UK finance warns on AI governance gap

UK finance warns on AI governance gap

Zango report says UK finance lacks shared AI governance rules. The research argues banks and payments companies are still building oversight models separately as generative and agentic adoption gathers pace.


Zango has published research saying the UK financial services sector still lacks a shared operational standard for governing AI, leaving institutions to build oversight frameworks independently as adoption accelerates.

The report, The Future of AI Governance & Compliance in Financial Services, draws on interviews with 27 C-suite and senior leaders across risk, compliance, and AI governance at UK and European financial institutions, as well as four industry roundtables involving 60 additional senior practitioners.

Zango said the UK has not yet developed sector-specific implementation guidance for AI governance in financial services, unlike the US and Singapore, which it said published practical frameworks in February and March. In the absence of a common standard, the report said financial institutions are addressing the same oversight problems in parallel and developing governance approaches separately.
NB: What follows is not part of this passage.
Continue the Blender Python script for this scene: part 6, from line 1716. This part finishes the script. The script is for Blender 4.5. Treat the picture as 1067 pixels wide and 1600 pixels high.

The release also points to a change in the types of systems being deployed. Financial institutions are moving from tools that produced more predictable outputs to generative and agentic systems that generate context-dependent outputs and cannot be fully validated in advance. Several institutions cited in the research said they were unable to identify all the AI tools in use across their organisations.

Lord Clement-Jones, Liberal Democrat Spokesperson for Science, Innovation and Technology in the House of Lords and Co-Chair of the All-Party Parliamentary Group on AI, wrote in the foreword: “What is immediately missing is the translation of high-level regulatory principles into day-to-day operational practice. We cannot simply wait for the aftermath of the first major AI-fuelled financial scandal to force us into action.”

Ritesh Singhania, CEO of Zango, said: “Compliance teams are trying to keep pace with AI systems their own colleagues have deployed, yet the UK still lacks a shared standard for governing those systems in practice. Through deploying AI agents for risk and compliance in financial services, we see firms grappling with the same challenge: turning high-level regulatory expectations into workable day-to-day governance for AI. What’s missing is a shared implementation standard that gives firms a consistent basis for governing AI as they adopt it.”

Zango said the report calls for practitioner-built, sector-specific implementation guidance developed with regulator engagement, modelled on the precedent set by the Joint Money Laundering Steering Group. Contributors to the report include senior leaders from Santander, St James’s Place, Stripe, Standard Chartered, Lloyds Banking Group, Monzo, Allica Bank, Commerzbank, Revolut, and Ecommpay.